2016/03/04 国交省/施工能力評価型で手持ち工事量評価/15年度内に指針改正、発注者の選択制に

【建設工業新聞 3月 4日 1面記事掲載】

国土交通省は、施工能力評価型総合評価方式の入札に、手持ち工事量の評価を導入する。直轄工事を対象にした総合評価方式の運用ガイドラインを本年度内に見直し、現在は段階的選抜や総合評価で行っていない手持ち工事量の評価を発注者が選択できるようにする。受注量の急増によって、企業のバックアップ体制や技術者の体制がぜい弱になる可能性があることを踏まえた措置。評価には、過去数年の最大同時稼働件数の平均と契約時点の手持ち工事件数から算出した比率を用いる。

ガイドラインに示す施工能力評価型の競争参加資格要件と総合評価項目案の一覧には、評価項目がそれぞれ「必須(◯)」「選択(△)」「非設定(×)」の3種類で示されている。手持ち工事量は、I型、II型ともに入り口の参加要件で評価項目として選択できる「△」となっているが、I型で実施している段階的選抜や総合評価の段階では評価を行わない「×」としている。

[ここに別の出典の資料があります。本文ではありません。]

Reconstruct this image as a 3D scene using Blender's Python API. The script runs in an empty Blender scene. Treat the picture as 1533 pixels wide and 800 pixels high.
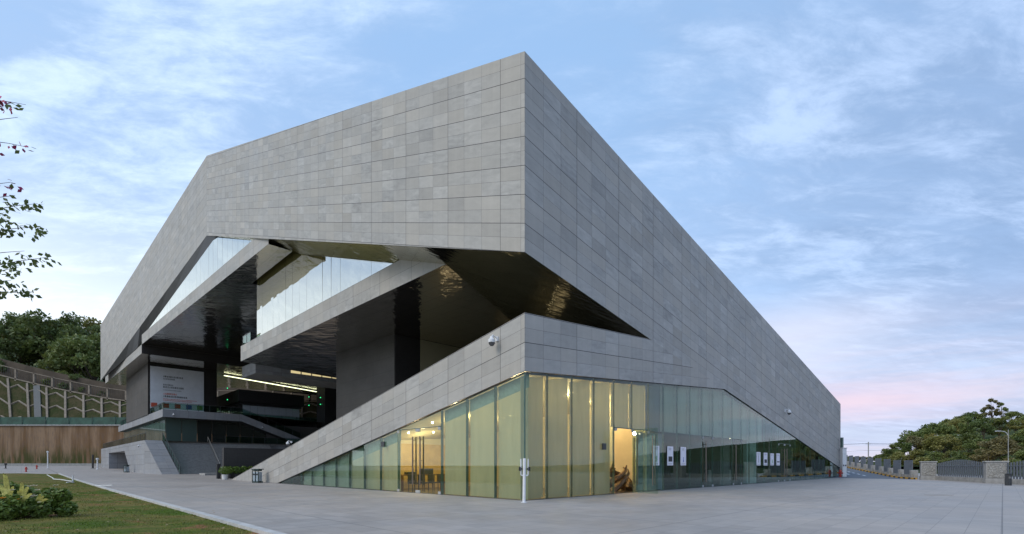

ガイドラインの改正では、手持ち工事量を評価項目に選択できる「△」にすることを想定。現在は手持ち工事量が「その他」の評価項目とされているが、一覧表の位置付けはそのままで手持ち工事量を選択できるように改めるか、別のカテゴリーに移して反映させるかは検討中という。

手持ち工事量比率は例えば、過去数年の最大同時稼働件数の平均が3件で、契約時点の手持ち工事が2件の場合は0・67となる。

1日に開いた「総合評価方式の活用・改善等による品質確保に関する懇談会」(座長・小澤一雅東大大学院教授)で国交省は、「手持ち工事が急激に増えると構造的に手薄になるのではないか」(池田豊人官房技術審議官)との仮説を基に、成績評定との関係を分析した結果を提示した。

13年度の直轄工事で手持ち工事量比率と工事成績評定点を比較すると、「0・5以下」の平均値が77・8点、「0・5超過1以下」が77・7点、「1超1・5以下」が77・3点、「1・5超」が76・6点で、手持ち工事量が多いほど成績低下の傾向があることが分かった。この結果を踏まえ、ガイドライン改正で各地方整備局の判断で手持ち工事量を評価できるようにする方針を示した。